Monday, Sep. 06, 1993
Driving Reign
By James Willwerth/Carlsbad, with reporting by Jane Van Tassel/New York
BINK! WHEN THE CALLAWAY GOLF CO.'S ULTRA-ENGINEERED Big Bertha driver connects with a common golf ball, the space-age sound is no auditory accident. Forget thwack or clink -- think of a high-performance computer firing up. The low- tech ball, meanwhile, has landed 20 to 30 yds. farther down the fairway than you expected. "I've played for 61 years," says 12-handicapper Thomas Dight, 76, a retired Long Island, New York, school superintendent who prowls the links all summer long in Wolfeboro, New Hampshire. "I've never seen anything like it."
Nor has the golf industry. Two years after joining a market cluttered by ; clubs of every description, Big Bertha has become the world's best-selling driver. Named for the legendary World War I megacannon, the hollow, oversize "metalwood" has found almost universal acceptance. Bill Clinton and George Bush use it, as do many golf-tour professionals -- even those without endorsement contracts. Bertha's manufacturer, meanwhile, has doubled sales of all its products four years running, topping $132 million last year, with profits tripling to $19.3 million. FORTUNE now rates Callaway as the 14th fastest-growing company in the U.S.
Behind the bink is Ely (pronounced E-lee) Callaway, 74, a Georgia-born supersalesman with L.B.J.-style hound-dog ears and aggressive charm. Already wealthy and successful at 54, he left the presidency of Burlington Industries to buy a 150-acre vineyard in Temecula, California. Rather than sit around and watch his grapes grow, Callaway developed top-grade wines and promoted them by traveling and offering low-cost oenophile seminars to hotel and restaurant employees. By 1982 Callaway was selling 73,000 cases annually.

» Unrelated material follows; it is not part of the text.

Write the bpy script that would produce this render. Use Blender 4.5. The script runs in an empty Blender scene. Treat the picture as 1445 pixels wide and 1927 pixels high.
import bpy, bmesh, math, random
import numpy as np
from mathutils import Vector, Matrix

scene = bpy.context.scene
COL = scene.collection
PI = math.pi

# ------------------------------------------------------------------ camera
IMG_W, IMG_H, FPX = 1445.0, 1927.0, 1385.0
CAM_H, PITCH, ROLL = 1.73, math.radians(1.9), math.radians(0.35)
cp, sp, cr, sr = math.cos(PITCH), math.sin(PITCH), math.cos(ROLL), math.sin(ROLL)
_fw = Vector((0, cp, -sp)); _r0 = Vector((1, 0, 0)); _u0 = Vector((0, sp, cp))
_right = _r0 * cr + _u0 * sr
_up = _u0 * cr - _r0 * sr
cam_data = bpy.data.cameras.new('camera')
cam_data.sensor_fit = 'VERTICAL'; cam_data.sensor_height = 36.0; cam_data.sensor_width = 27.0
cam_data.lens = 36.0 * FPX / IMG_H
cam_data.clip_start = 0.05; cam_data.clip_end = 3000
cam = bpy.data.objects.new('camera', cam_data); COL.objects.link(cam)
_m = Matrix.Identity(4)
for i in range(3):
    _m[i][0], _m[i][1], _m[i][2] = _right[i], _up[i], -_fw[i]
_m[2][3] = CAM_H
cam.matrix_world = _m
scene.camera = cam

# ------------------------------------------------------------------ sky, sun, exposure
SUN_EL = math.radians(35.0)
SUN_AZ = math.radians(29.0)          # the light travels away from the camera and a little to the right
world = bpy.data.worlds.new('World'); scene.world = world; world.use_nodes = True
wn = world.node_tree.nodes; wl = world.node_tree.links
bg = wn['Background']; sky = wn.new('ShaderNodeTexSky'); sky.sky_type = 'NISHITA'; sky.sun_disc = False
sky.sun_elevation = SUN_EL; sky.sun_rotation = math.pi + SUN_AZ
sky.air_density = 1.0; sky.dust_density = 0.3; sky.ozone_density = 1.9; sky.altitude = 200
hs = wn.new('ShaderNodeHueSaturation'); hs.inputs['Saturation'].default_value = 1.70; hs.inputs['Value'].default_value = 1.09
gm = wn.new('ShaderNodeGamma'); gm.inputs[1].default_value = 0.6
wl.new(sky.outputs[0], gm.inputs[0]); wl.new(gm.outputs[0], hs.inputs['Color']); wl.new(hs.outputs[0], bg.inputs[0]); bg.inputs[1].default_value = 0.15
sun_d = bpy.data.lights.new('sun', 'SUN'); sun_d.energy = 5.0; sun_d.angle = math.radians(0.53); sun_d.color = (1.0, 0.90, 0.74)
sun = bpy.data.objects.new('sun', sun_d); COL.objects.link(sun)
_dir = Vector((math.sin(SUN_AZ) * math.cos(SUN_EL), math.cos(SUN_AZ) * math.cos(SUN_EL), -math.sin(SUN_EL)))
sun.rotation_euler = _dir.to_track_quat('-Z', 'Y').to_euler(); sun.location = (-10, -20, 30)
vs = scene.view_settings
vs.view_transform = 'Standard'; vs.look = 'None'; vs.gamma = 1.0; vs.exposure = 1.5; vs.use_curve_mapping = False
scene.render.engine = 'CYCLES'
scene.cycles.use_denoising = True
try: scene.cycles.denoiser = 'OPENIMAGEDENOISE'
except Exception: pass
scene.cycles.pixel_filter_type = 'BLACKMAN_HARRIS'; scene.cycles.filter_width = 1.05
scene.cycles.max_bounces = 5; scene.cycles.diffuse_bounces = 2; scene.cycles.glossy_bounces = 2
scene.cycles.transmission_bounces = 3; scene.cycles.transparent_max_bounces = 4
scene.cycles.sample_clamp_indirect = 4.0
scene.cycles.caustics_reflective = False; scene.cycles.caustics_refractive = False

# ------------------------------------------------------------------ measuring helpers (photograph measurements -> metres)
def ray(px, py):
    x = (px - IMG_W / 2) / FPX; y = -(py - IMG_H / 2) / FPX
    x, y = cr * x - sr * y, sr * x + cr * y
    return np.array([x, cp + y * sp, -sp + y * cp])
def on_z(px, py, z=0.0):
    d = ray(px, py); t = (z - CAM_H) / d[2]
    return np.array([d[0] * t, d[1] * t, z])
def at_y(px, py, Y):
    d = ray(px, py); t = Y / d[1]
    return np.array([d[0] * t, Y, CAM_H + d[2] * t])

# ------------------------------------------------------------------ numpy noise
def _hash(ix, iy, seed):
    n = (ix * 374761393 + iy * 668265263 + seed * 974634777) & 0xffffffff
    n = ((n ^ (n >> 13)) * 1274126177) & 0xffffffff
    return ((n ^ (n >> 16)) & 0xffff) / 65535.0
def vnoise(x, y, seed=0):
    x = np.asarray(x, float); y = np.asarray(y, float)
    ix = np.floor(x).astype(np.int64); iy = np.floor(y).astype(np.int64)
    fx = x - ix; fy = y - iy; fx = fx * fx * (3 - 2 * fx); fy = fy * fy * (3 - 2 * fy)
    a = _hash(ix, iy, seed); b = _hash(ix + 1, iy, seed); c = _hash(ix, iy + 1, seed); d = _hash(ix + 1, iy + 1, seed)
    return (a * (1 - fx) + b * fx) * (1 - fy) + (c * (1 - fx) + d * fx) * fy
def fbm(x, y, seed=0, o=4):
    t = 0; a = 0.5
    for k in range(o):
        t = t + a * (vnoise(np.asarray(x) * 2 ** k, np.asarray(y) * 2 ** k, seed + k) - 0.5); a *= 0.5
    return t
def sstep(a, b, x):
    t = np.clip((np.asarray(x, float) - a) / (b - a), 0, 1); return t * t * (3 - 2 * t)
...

Time for another fantasy retirement. Callaway sold his vineyard at a handsome profit to Hiram Walker & Sons, then bought a tiny golf-club company that made classic hickory-shafted wedges and putters. Under his tutelage, sales soon boomed. That was merely the tee-off. After introducing a popular line of neckless irons, he hit upon the idea of Big Bertha. Callaway replaced an existing graphite club head with a hollow stainless-steel design weighted most heavily around the edges. "Perimeter weighting" gave Bertha a sweet spot like that of an oversize tennis racquet. Since hollow clubs already on the market were cracking too easily, Callaway improved the casting molds and added spines on the inner striking wall to diffuse shock waves. A onetime club champion who still hits a respectable drive, Callaway took Bertha out for testing and found he could loft the ball, straight and true, from a fairway lie. "I figured if I can do that," he explains, "it would please a lot of people."
Including some future stockholders. Callaway took his company public in February 1992. The stock market hasn't seen anything quite like it since. He offered 3 million shares at $20 a share. Twenty-seven minutes later, the stock hit a stunning $36 a share. It has since split 2 for 1, and was selling last week at $57. "In a lousy economy, we've been quite an impressive little company," boasts Callaway. Bink!